Smaller, value-add investors such as DEFAMA are also active, albeit with a different profile. The listed Berlin-based investor targets retail parks with partial vacancies or redevelopment angles, including non-food formats. Food anchors are not strictly necessary, provided cashflow and tenant synergies are evident. “We need to have a certain re-use idea,” says Angelus Bernreuther, Head of Business Development, when REFIRE met him recently at the MIPIM in Cannes.
Pricing across the sector appears to have stabilised. Colliers and CBRE report net initial yields for food-anchored retail parks in the range of 5.3% to 5.7%, with prime discounters slightly tighter. The forecast is for marginal yield compression in top locations, supported by improved financing conditions and the appeal of inflation-hedged income.

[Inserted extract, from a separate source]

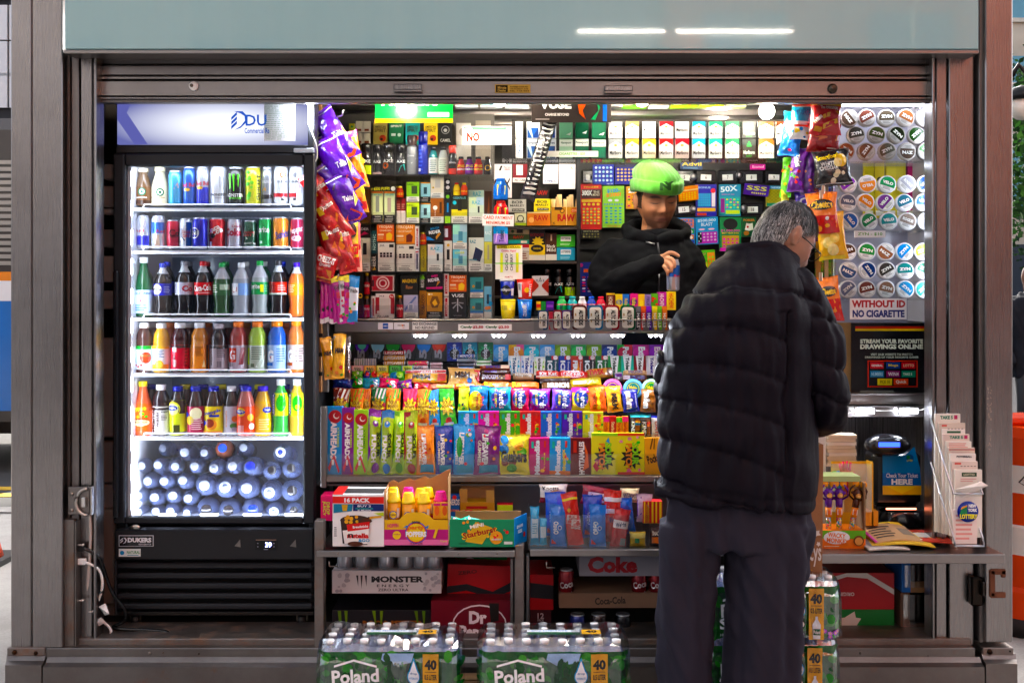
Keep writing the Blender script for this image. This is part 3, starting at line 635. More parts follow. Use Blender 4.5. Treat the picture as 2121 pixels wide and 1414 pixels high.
CATS={can:'can',bottle:'bottle',carton:'box',bag:'snack bag',pouch:'candy bag',tin:'tin',ticket:'ticket',cup:'gum cup',spray:'spray can',hroll:'candy roll',bar:'candy bar'}
def row(where,group,Y,base,items,lean=0.0,cat=None,start=0):
    """items: (builder, x0, x1, top, description, options); leans back by `lean` radians"""
    for i,(fn,x0,x1,top,desc,k)in enumerate(items):
        k=dict(k);Yi=k.pop('Y',Y);bs=k.pop('base',base);jt=random.Random(i*17+int(Y*1e4));jb=.085 if fn in(bag,pouch)else .012 if fn in(carton,mint)else 0;rot=k.pop('r3',(-lean+jt.uniform(-jb,jb),jt.uniform(-jb,jb),jt.uniform(-jb,jb)*3));ct=k.pop('cat',None)
        s=sc(Yi);o=fn((x1-x0)*s,(bs-top)*s/math.cos(lean),seed=i,**k)
        put(o,(x0+x1)/2,bs,Yi,rot,'%s, %s from left %s'%(desc,ORD[start+i],where),ct or cat or CATS[fn],group)
# ================================================================ drinks cooler
FR=empty('drinks_cooler',(P(447,0,.5).x,.5,zf),'tall black glass door drinks cooler full of bottles and cans','refrigerator');fp=Part(FR)
YF=.2
def fbox(name,x0,x1,y0,y1,Ya,Yb,col='15171c',mat='black',bev=.004):
    g=G();g.pbox(x0,x1,y0,y1,Ya,Yb,col,mat,bev);return fp(name,g)
xa,xb=P(240,0,.24).x,P(650,0,.24).x;zt,zb_=P(0,205,.2).z,P(0,1272,.2).z
g=G();g.box(xa,xa+.04,.245,.9,zb_,zt,'14161a','black',.004);fp('side_panel',g)
g=G();g.box(xb-.02,xb,.245,.9,zb_,zt,'14161a','black',.004);fp('side_panel',g)
zi0,zi1=P(0,1078,.25).z,P(0,330,.25).z
g=G();g.box(xa+.04,xb-.02,.82,.9,zb_,zt,'9aa2b4','gloss');fp('back_panel',g)
g=G();g.box(xa+.041,xa+.046,.25,.82,zi0,zi1,'dfe2ea','gloss');g.box(xb-.026,xb-.021,.25,.82,zi0,zi1,'dfe2ea','gloss');g.box(xa+.046,xb-.026,.25,.82,zi0-.01,zi0,'dfe2ea','gloss');g.box(xa+.046,xb-.026,.25,.82,zi1,zi1+.01,'dfe2ea','gloss');fp('liner',g)
g=G();g.box(xa+.042,xb-.022,.3,.82,zi1+.012,zt,'14161a','black');g.box(xa+.042,xb-.022,.3,.82,zb_,zi0-.012,'14161a','black');fp('cabinet',g)
# lit header sign
m,nt,b=newmat('cooler_sign');L=nt.links.new;nt.nodes.remove(b)
tc=N(nt,'ShaderNodeTexCoord');sx=N(nt,'ShaderNodeSeparateXYZ');L(tc.outputs['Generated'],sx.inputs[0])
gr=N(nt,'ShaderNodeTexGradient',gradient_type='SPHERICAL');mp=N(nt,'ShaderNodeMapping');mp.inputs['Location'].default_value=(-.56*1.6,0,-.45*1.5);mp.inputs['Scale'].default_value=(1.6,0,1.5)
L(tc.outputs['Generated'],mp.inputs[0]);L(mp.outputs[0],gr.inputs[0])
cr=N(nt,'ShaderNodeValToRGB');e=cr.color_ramp.elements;e[0].color=(.20,.22,.62,1);e[1].color=(1.6,1.65,1.8,1);e[1].position=.75;L(gr.outputs['Fac'],cr.inputs[0])
em=N(nt,'ShaderNodeEmission',i_Strength=0.13);L(cr.outputs[0],em.inputs[0]);L(em.outputs[0],nt.nodes['Material Output'].inputs[0])
sg=fbox('lit_sign',243,637,206,299,.215,.29,'w','cooler_sign',0)
g=G();s_=sc(.213);W,H=394*s_,93*s_
prints(g,W,H,'p 3a4690 .0 .98 .0 .55 .09 .0 .16 .0 .05 .7 .08 .98;p 2f3f9a .0 .98 .0 .8 .05 .98',flat(W,0),'sign_wedge')
prints(g,W,H,'t .73 .53 .11 .25 1544b8 DU;t .735 .3 .13 .12 8a8a9a Commercial Re;p 1544b8 .6 .5 .63 .62 .63 .55 .6 .43;p 1544b8 .6 .6 .63 .72 .63 .65 .6 .53;p 1544b8 .6 .4 .63 .52 .63 .45 .6 .33;p 1544b8 .615 .73 .66 .73 .685 .62 .68 .48 .65 .36 .615 .31 .65 .4 .672 .52 .67 .62 .65 .68',flat(W,-.0015),'sign_ink')
o=g.build('lettering');o.location=P(440,299,.212)-Vector(FR.location);o.parent=FR
fbox('top_rail',240,648,300,318,.21,.3);fbox('sign_end',637.5,651,206,318,.205,.3)
# door
dr=fbox('door',234,258,318,1085,.19,.235,'10131a','black',.006)
for nm,a,b_,c,d in(('door_stile',628,652,318,1085),('door_rail',258,628,318,344),('door_rail',258,628,1071,1085)):fbox(nm,a,b_,c,d,.191,.235,'10131a','black',.006)
fbox('door_glass',257,629,343,1072,.212,.218,'w','glass',0)
fbox('door_handle',233,244,560,1075,.165,.19,'0c0e14','gloss',.006)
fbox('hinge_plate',608,650,307,316,.18,.2,'c8ccd4','metal',.002)
g=G();g.lathe([(.001,.004),(.018,.004),(.02,0)],16,'b0aca4','metal',axis='y',off=P(280,1091,.186));g.v=[(x if True else 0,y,P(0,1091,.186).z+(z-P(0,1091,.186).z)*.5)for x,y,z in g.v];fp('door_lock',g)
# lower panel and grille
fbox('lower_panel',236,650,1097,1160,.195,.3,'121318','black',.006)
fbox('grille_back',238,650,1160,1272,.25,.3,'08080a','matte',0)
for i,y in enumerate((1166,1187,1208,1229,1250)):fbox('grille_slat',241,648,y,y+13,.205,.235,'16171c','black',.007)
fbox('grille_side',236,241,1160,1275,.2,.3);fbox('bottom_lip',238,650,1266,1274,.21,.3,'3a3634','metal',.002)
def decal(name,x0,x1,y0,y1,Y,col,spec,mat='print'):
    W,H=(x1-x0)*sc(Y),(y1-y0)*sc(Y);g=G();g.box(-W/2,W/2,0,.002,0,H,col,mat);prints(g,W,H,spec,flat(W,0),mat);o=g.build(name);o.location=P((x0+x1)/2,y1,Y)-Vector(FR.location);o.parent=FR
decal('badge',246,318,1108,1131,.192,'c8ccd4','r .02 .05 .98 .95 101218;T .6 .58 .68 .42 e8e8ee DUKERS;t .76 .2 .36 .16 c0c0c8 REFRIGERATOR;p e0e0e8 .05 .3 .13 .5 .13 .62 .05 .42;p e0e0e8 .05 .5 .13 .7 .13 .8 .05 .6;p e0e0e8 .14 .8 .2 .8 .24 .6 .2 .35 .12 .25 .18 .4 .2 .6','gloss')
decal('sticker',246,291,1136,1152,.192,'e6ecec','t .68 .56 .6 .4 1e8a4a NATURAL;l 1 .4 .1 .95 .3 5a9ab0;c .16 .5 .1 2a90c8')
decal('thermostat',529,573,1117,1138,.192,'06060a','r .02 .96 .98 1 c8a898;r .1 .6 .14 .68 b0b0c0;r .86 .6 .9 .68 b0b0c0;r .1 .28 .14 .36 b0b0c0;r .86 .28 .9 .36 b0b0c0;r .4 .02 .6 .1 9090a0')
g=G();W,H=14*sc(.19),11*sc(.19);prints(g,W,H,'t .5 .5 .9 .9 b 39',flat(W,0),'led_blue');g.mats=['led_blue'];o=g.build('temperature_readout');o.location=P(556,1133,.1905)-Vector(FR.location);o.parent=FR
for x in(492,607):g=G();p=P(x,1125,.194);g.add([p+Vector((-.012,0,-.01)),p+Vector((.012,0,-.014)),p+Vector((.01,-.001,.016))],[(0,1,2)],'6a6864','paper');fp('tape_remnant',g)
for x in(283,627):
    g=G();p=P(x,1296,.27);g.lathe([(.008,-.014),(.03,-.014),(.03,.014),(.008,.014)],14,'1a1a1c','black',axis='x',off=(p.x,.27,zf+.031));g.box(p.x-.022,p.x+.022,.25,.29,zf+.05,zf+.075,'5a564f','metal',.003);g.box(p.x-.022,p.x-.016,.255,.285,zf+.025,zf+.06,'5a564f','metal');g.box(p.x+.016,p.x+.022,.255,.285,zf+.025,zf+.06,'5a564f','metal');fp('caster',g)
# shelves
xs0,xs1=P(276,0,.29).x,xb-.03
for y in(430,518,657,772,903):
    z=P(0,y,.29).z;g=G();g.box(xs0,xs1,.285,.3,z-.014,z-.002,'eef0f6','gloss',.003);g.box(xs0,xs1,.77,.785,z-.014,z-.002,'e4e6ee','gloss');g.box(xs0,xs0+.01,.3,.77,z-.012,z-.003,'e4e6ee','gloss');g.box(xs1-.01,xs1,.3,.77,z-.012,z-.003,'e4e6ee','gloss')
    sh_=fp('shelf',g)
    g=G();n=42
    for i in range(n):x=xs0+(xs1-xs0)*(i+.5)/n;g.box(x-.002,x+.002,.3,.77,z-.009,z-.005,'e4e6ee','gloss')
    o=g.build('wire');o.parent=sh_;o.location=-Vector(sh_.location)-Vector(FR.location);tag(o,kind='stuff')
    g=G();g.tube([(xs0+.04,.286,z),(xs0+.045,.286,z+.012),(xs1-.07,.286,z+.012),(xs1-.065,.286,z)],.0028,6,'f4f5fa','gloss');o=g.build('front_rail');o.parent=sh_;o.location=-Vector(sh_.location)-Vector(FR.location)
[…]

Strategically, investors are prioritising lease length, tenant quality and ESG adaptability over capital growth. In the words of Values Real Estate’s Thilo Wagner: “We will see the 20 again.” Few asset classes offer the same combination of operational resilience, price transparency, and long-term cashflow visibility. After several years in the background, Fachmarktzentren have regained their place in the institutional spotlight.